Last hurdle for Twin Lakes beach project — huge pile of sand

By Jason Hoppin

Santa Cruz Sentinel

Posted: 07/31/2013 06:18:48 PM PDT

Santa Cruz County’s beachfront makeover finally goes before the Coastal… ( Dan Coyro )

SANTA CRUZ — The state Coastal Commission is drawing a line over 10,000 cubic yards of sand, a potential wrinkle for long-planned improvements at Twin Lakes State Beach.

While the notoriously finicky commission’s staff has endorsed the $4.5 million project, which is aimed at improving beach access east of the Santa Cruz Small Craft Harbor, it is concerned about a plan to use beach sand as backfill for a small bluff armoring project between Seventh and Fifth avenues.

Instead, staff wants the county to haul sand to the site, a cost the county says it cannot bear. Versions of the project have been around for decades, and the county is only now moving forward after setting aside funding before the state ended redevelopment.

“We don’t want a condition that would kill the project,” Supervisor Neal Coonerty said.

Ever protective of the coastline, the Coastal Commission has strict rules about construction on beaches. The county says the armoring is needed to protect the revamped road and other infrastructure near Twin Lakes, among the most-visited beaches in the county.

Commission staff agrees. The dispute is over where to get the sand, with the county arguing that 10,000 cubic yards is a drop in the bucket compared to the typical 200,000 to 300,000 cubic yards dumped on Twin Lakes annually by commission-permitted dredging operations at the harbor.

To back up their position, the county enlisted the help of noted marine scientist Gary Griggs, who has studied the county’s surprisingly volatile beaches extensively. Between summer and winter, extreme amounts of sand move on and off Twin Lakes, even more during storms.
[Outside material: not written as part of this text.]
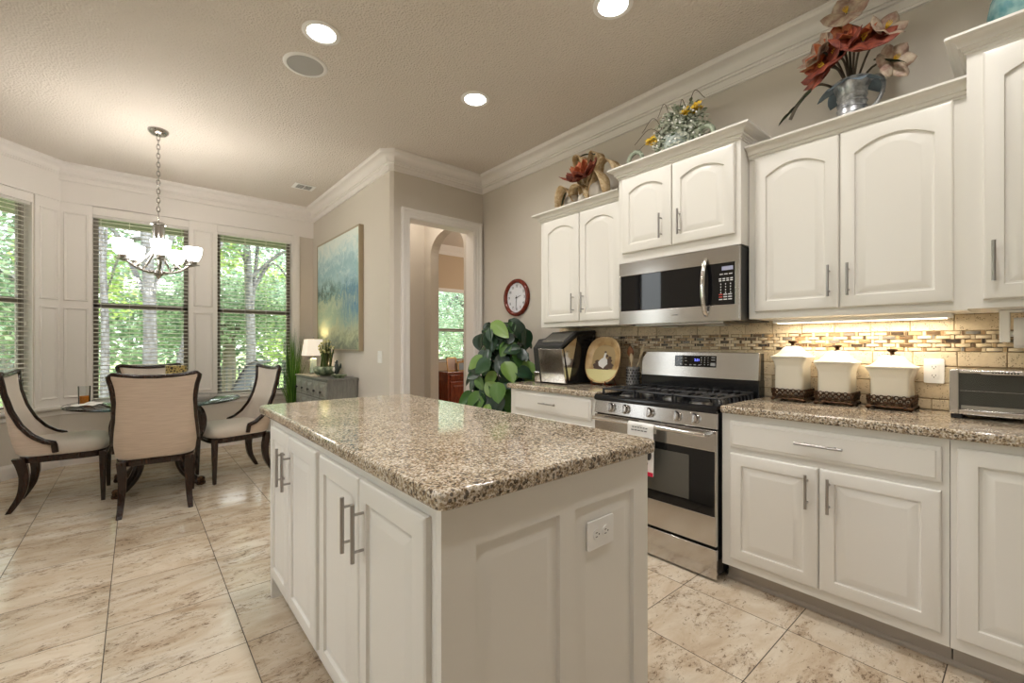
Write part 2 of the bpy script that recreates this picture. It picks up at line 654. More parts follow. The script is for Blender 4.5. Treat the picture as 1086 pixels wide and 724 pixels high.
M_tin = principled('galvanised_metal', lin(190, 192, 196), 0.35, 0.75)
n = N(M_tin); n.base(n.ramp(n.noise(n.obj(), 30, 4), [(0.3, lin(120, 124, 130)), (0.7, lin(225, 226, 228))]))
M_patina = principled('verdigris_vase', lin(170, 184, 180), 0.5)
n = N(M_patina); n.base(n.ramp(n.noise(n.obj(), 22, 5, 0.6), [(0.3, lin(112, 128, 126)), (0.7, lin(206, 214, 208))]))
M_teal = principled('teal_glaze', lin(120, 170, 172), 0.25)
n = N(M_teal); n.base(n.ramp(n.noise(n.obj(), 16, 4), [(0.35, lin(84, 136, 142)), (0.7, lin(168, 200, 196))]))

# ================================================================== the room shell
CEIL = 3.11


def struct(name, mb, m, **kw):
    o = mb.build(name, m, **kw)
    o['kind'] = 'structure'
    return o


foot = [(-2.05, -2.65), (6.65, -2.65), (6.65, 7.35), (2.0, 7.35), (2.0, 6.65), (-0.66, 6.65), (-2.05, 5.26)]
struct('floor', MB().prism(foot, -0.1, 0), M_floor)
struct('ceiling', MB().prism(foot, CEIL, CEIL + 0.12), M_ceil)
soff = [(2.0, 6.65), (-0.66, 6.65), (-2.05, 5.26), (-2.55, 5.5), (-0.92, 7.2), (2.0, 7.2)]
struct('roof_soffit', MB().prism(soff, 2.66, 2.76), M_soffit)

struct('wall_right', MB().box(2.98, 3.1, -2.5, 4.02, 0, CEIL), M_wall)
struct('wall_front', MB().box(-2.05, 6.65, -2.65, -2.5, 0, CEIL), M_wall)
w = MB()
w.prism([(1.91, 4.02), (2.069, 4.02), (2.069, 4.16), (2.0, 4.16), (2.0, 6.65), (1.88, 6.65), (1.88, 4.05)], 0, CEIL)
w.box(2.864, 3.1, 4.02, 4.16, 0, CEIL)
w.box(2.069, 2.864, 4.02, 4.16, 2.52, CEIL)
struct('wall_doorway', w, M_wall)

w = MB()
w.box(2.9, 3.02, 5.04, 7.2, 0, CEIL).box(2.9, 3.02, 4.16, 4.28, 0, CEIL)
K = 20
arc = [(4.66 + 0.38 * cos(pi * k / K), 2.40 + 0.27 * sin(pi * k / K)) for k in range(K + 1)]
for (y0, z0), (y1, z1) in zip(arc[:-1], arc[1:]):
    w.loops([[(x, y0, z0), (x, y1, z1), (x, y1, CEIL), (x, y0, CEIL)] for x in (2.9, 3.02)])
struct('wall_arch', w, M_wall)
M_fill = emit('fill_dome_glass', (1, 0.95, 0.88), 2.0, (0.9, 0.9, 0.9))  # glow of the two added fill lights
hl = thing('hall_fill_light', 'unseen dome light added to brighten the hall', 'ceiling light', (2.45, 4.62, CEIL - .03))  # unseen dome and bulb, added because the hall was too dark
w = MB(); w.lathe([(.02, CEIL - .06), (.10, CEIL - .05), (.14, CEIL - .02), (.14, CEIL)], (2.45, 4.62, 0), 28); w.build('fill_dome', M_fill, hl, smooth=50)
ld = bpy.data.lights.new('hall_fill_bulb', 'POINT'); ld.energy = 9; ld.shadow_soft_size = .12; ld.color = (1, .93, .84)
lo = bpy.data.objects.new('hall_fill_bulb', ld); C.objects.link(lo); lo.parent = hl; lo.location = (0, 0, -.16)
dl = thing('far_room_fill_light', 'unseen hanging light added to brighten the far room', 'ceiling light', (5.3, 5.2, 2.1))  # no such lamp known; shade and bulb added to light the far room
w = MB(); w.tube([(5.3, 5.2, 2.2), (5.3, 5.2, CEIL)], .008, 8); w.build('rod', M_nickel, dl)
w = MB(); w.lathe([(.03, 2.05), (.14, 2.08), (.18, 2.16), (.05, 2.24)], (5.3, 5.2, 0), 28); w.build('lamp_shade', M_fill, dl, smooth=50)
ld = bpy.data.lights.new('far_room_fill_bulb', 'POINT'); ld.energy = 60; ld.shadow_soft_size = .18; ld.color = (1, .9, .78)
lo = bpy.data.objects.new('far_room_fill_bulb', ld); C.objects.link(lo); lo.parent = dl; lo.location = (0, 0, -.25)
struct('wall_hall', MB().box(2.0, 2.9, 5.2, 5.32, 0, CEIL), M_wall)
w = MB()
w.box(3.02, 4.2, 7.2, 7.35, 0, CEIL).box(5.2, 6.65, 7.2, 7.35, 0, CEIL)
w.box(4.2, 5.2, 7.2, 7.35, 0, 0.93).box(4.2, 5.2, 7.2, 7.35, 2.32, CEIL)
w.box(6.5, 6.65, 2.5, 7.2, 0, CEIL).box(3.1, 6.5, 2.5, 2.62, 0, CEIL)
struct('wall_dining', w, M_wallt)
w = MB()
w.sweep([(6.5, 7.2), (3.02, 7.2), (3.02, 5.04)], [(0, CEIL - 0.16), (0.02, CEIL - 0.16), (0.03, CEIL - 0.1), (0.10, CEIL - 0.03), (0.12, CEIL), (0, CEIL)])
struct('trim_1', w, M_trim, smooth=30)

# bay walls
MC = FY(0, 6.5, 0)
q = sqrt(0.5)
MD = Matrix(((-q, 0, q, -0.6), (-q, 0, -q, 6.5), (0, 1, 0, 0), (0, 0, 0, 1)))
w = MB(MC)
for (a, b) in ((-0.66, -0.36), (0.487, 0.757), (1.617, 1.88)): w.box(a, b, 0.6, 2.74, -0.15, 0)
w.box(-0.66, 1.88, 0, 0.6, -0.15, 0).box(-0.66, 1.88, 2.74, CEIL, -0.15, 0)
struct('wall_back', w, M_wall)
w = MB(MD)
w.box(0, 0.235, 0.6, 2.74, -0.15, 0).box(1.16, 1.84, 0.6, 2.74, -0.15, 0)
w.box(0, 1.84, 0, 0.6, -0.15, 0).box(0, 1.84, 2.74, CEIL, -0.15, 0)
struct('wall_bay_left', w, M_wall)
# unseen left wall: first window known from reflections, other two added for daylight
LW = [(4.2, 4.72), (1.2, 2.5), (-1.6, -0.9)]
w = MB()
ys = [5.26] + [v for p in LW for v in (p[1], p[0])] + [-2.65]
for a, b in zip(ys[0::2], ys[1::2]): w.box(-2.05, -1.9, b, a, 0, CEIL)
for a, b in LW: w.box(-2.05, -1.9, a, b, 0, 0.6).box(-2.05, -1.9, a, b, 2.6, CEIL)
struct('wall_left', w, M_wall)

# white woodwork of the bay
path = [(1.88, 6.5), (-0.6, 6.5), (-1.9, 5.2)]
w = MB()
w.sweep(path, [(0.0, 2.73), (0.03, 2.73), (0.03, CEIL), (0.0, CEIL)])
struct('trim_2', w, M_trim)
w = MB()
w.sweep(path, [(0, .535), (.015, .535), (.02, .575), (.035, .585), (.035, .602), (.06, .602), (.06, .624), (0, .624)])
struct('trim_3', w, M_trim)


def molding(w, u0, u1, v0, v1, n0):
    pr = [(0, n0 - .001), (0.003, n0 + .010), (0.010, n0 + .014), (0.016, n0 + .007), (0.022, n0 + .004), (0.024, n0 - .001)]
    w.loops([[(u0 + o, v0 + o, n_), (u1 - o, v0 + o, n_), (u1 - o, v1 - o, n_), (u0 + o, v1 - o, n_)] for o, n_ in pr], False, False)


w = MB(MC)
w.box(-0.60, -0.355, .624, 2.73, 0, .015).box(.482, .762, .624, 2.73, 0, .015).box(1.612, 1.70, .624, 2.73, 0, .018)
w.box(1.655, 1.70, .624, 2.73, .018, .026)
for a, b in ((-.572, -.385), (.525, .715)):
    molding(w, a, b, .70, 1.64, .015)
    molding(w, a, b, 1.71, 2.63, .015)
struct('trim_4', w, M_trim)
w = MB(MD)
w.box(0, 0.23, .624, 2.73, 0, .015).box(1.165, 1.84, .624, 2.73, 0, .015)
for a, b in ((.03, .195), (1.2, 1.8)):
    molding(w, a, b, .70, 1.64, .015)
    molding(w, a, b, 1.71, 2.63, .015)
struct('trim_5', w, M_trim)

# crown moulding all round the kitchen
cr = [(0, -.168), (.016, -.168), (.018, -.156), (.013, -.150), (.015, -.112), (.030, -.110), (.032, -.098), (.044, -.096), (.046, -.082)]
cr += [(.046 + .058 * (1 - cos(a)) , -.082 + .050 * sin(a)) for a in [pi / 2 * k / 6 for k in range(1, 7)]]
cr += [(.112, -.030), (.122, -.018), (.124, 0), (0, 0)]
cr = [(a, CEIL + b) for a, b in cr]
w = MB()
w.sweep([(2.98, -2.5), (2.98, 4.02), (1.91, 4.02), (1.88, 4.05), (1.88, 6.47), (-.612, 6.47), (-1.9, 5.18), (-1.9, -2.5)], cr, True)
struct('trim_6', w, M_trim, smooth=28)
bb = [(0, 0), (.018, 0), (.018, .10), (.012, .122), (.004, .132), (0, .132)]
struct('baseboard_back', MB().sweep([(1.88, 4.06), (1.88, 6.5), (-0.6, 6.5), (-1.9, 5.2)], bb), M_trim)
struct('baseboard_right', MB().sweep([(2.98, 2.86), (2.98, 4.02)], bb), M_trim)
struct('baseboard_hall', MB().sweep([(2.9, 5.04), (2.9, 5.2), (2.0, 5.2), (2.0, 4.16)], bb), M_trim)

# door casing and jamb
w = MB(FY(0, 4.02, 0))
pr = [(0, 0), (0, .014), (.012, .018), (.03, .018), (.035, .023), (.058, .026), (.066, .034), (.084, .036), (.092, .03), (.092, 0)]
a, b, t_ = 2.072, 2.861, 2.513
w.loops([[(a - o, 0, n_) for o, n_ in pr], [(a - o, t_ + o, n_) for o, n_ in pr], [(b + o, t_ + o, n_) for o, n_ in pr],
         [(b + o, 0, n_) for o, n_ in pr]])
w.box(2.069, 2.079, 0, 2.52, -.145, .002).box(2.854, 2.864, 0, 2.52, -.145, .002).box(2.069, 2.864, 2.508, 2.52, -.145, .002)
struct('door_1', w, M_trim, smooth=30)


# ------------------------------------------------------------------ windows and blinds
def window(k, M, u0, u1, z0, z1, rail=1.685):
    t = thing('window_%d' % k, None, None, kind='structure')
    w = MB(M)
    for (a, b, c, d) in ((u0, u0 + .05, z0, z1), (u1 - .05, u1, z0, z1), (u0, u1, z0, z0 + .05), (u0, u1, z1 - .04, z1), (u0, u1, rail - .028, rail + .028)):
        w.box(a, b, c, d, -.135, -.095)
    w.build('window_frame', M_sash, t)
    MB(M).box(u0 + .02, u1 - .02, z0 + .02, z1 - .02, -.118, -.114).build('window_pane', M_pane, t)
    w = MB(M)
    w.box(u0 - .001, u0 + .008, z0, z1, -.145, -.001).box(u1 - .008, u1 + .001, z0, z1, -.145, -.001)
    w.box(u0, u1, z1 - .008, z1 + .001, -.145, -.001).box(u0, u1, z0 - .012, z0 + .006, -.145, .0)
    w.build('window_jamb', M_trim, t)
    return t


def blind(M, u0, u1, z0, z1, label, valance=0.09, tilt=6, wand=True):
    c = M @ Vector(((u0 + u1) / 2, z0, -.05))
    t = thing('window_blind', label, 'window blind', tuple(c))
    if valance:
        MB(M).box(u0 + .004, u1 - .004, z1 - valance, z1 - .004, -.012, .012).build('valance', M_trim, t, bevel=.003)
    w = MB(M)
    z = z0 + .05
    ct, st_ = cos(radians(tilt)), sin(radians(tilt))
    while z < z1 - valance - .02:
        for (y0, y1) in ((-.025, .025),):
            pts = [(-.025 * ct, -.025 * st_ - .0014), (0, .003), (.025 * ct, .025 * st_ - .0014), (.025 * ct, .025 * st_ + .0014), (0, .0058), (-.025 * ct, -.025 * st_ + .0014)]
            w.loops([[(u, z + b_, -.047 - a_) for a_, b_ in pts] for u in (u0 + .008, u1 - .008)])
        z += .0445
    w.build('slats', M_blind, t)
    w = MB(M)
    for fr in (0.08, 0.36, 0.64, 0.92):
        u = u0 + (u1 - u0) * fr
        for nn in (-.022, -.072):
            w.tube([(u, z0 + .03, nn), (u, z1 - valance, nn)], .0012, 4)
    w.build('ladder_cords', M_blind, t)
    MB(M).box(u0 + .008, u1 - .008, z0 + .008, z0 + .028, -.072, -.022).build('bottom_rail', M_blind, t, bevel=.003)
    MB(M).box(u0 + .006, u1 - .006, z1 - valance - .02, z1 - .01, -.075, -.02).build('head_rail', M_trim, t)
    if wand:
        w = MB(M)
        u = u0 + .06 if wand == 1 else u1 - .06
        w.tube([(u, z1 - valance - .02, -.012), (u, z0 + .85, -.01)], .0016, 5)
        w.box(u - .006, u + .006, z0 + .82, z0 + .855, -.016, -.004)
        w.build('pull_cord', M_blind, t)
    return t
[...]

“It is quite honestly in the background noise and insignificant” given how much sand moves across the beach, Griggs wrote to the commission.

But commission staff does not agree.

“It has not been the commission’s practice to allow the use of native beach sand as construction materials because beach sand is part of the shoreline sand supply system, and its use is directly contrary to the basic premise” of coastal construction rules, the staff wrote in a report on the project. “It is not clear how the use of over 10,000 cubic yards of beach sand can be found consistent with” those rules.

Coonerty also said that while the commission’s position is aimed at protecting the environment, requiring the county to truck in sand wouldn’t be much of an environmental benefit.

“It’s 570 truckloads. That’s not great for the environment,” Coonerty said, adding that the county’s multimillion-dollar investment in the beach could stand as a mitigating factor to any sand needed for the project.

Beachgoers now park in a haphazard jumble along the shoulder of East Cliff Drive, leaving little room for bikes or pedestrians. The project will reclaim some space from private homeowners who’ve encroached on county property over the years, adding parking spaces and bike and pedestrian lanes.

It also will increase the size of the tight roundabout at the harbor entrance, adding a bronze pelican sculpture in the center. Benches and visual improvements are also on tap, which has been occurring during the past several years along East Cliff Drive.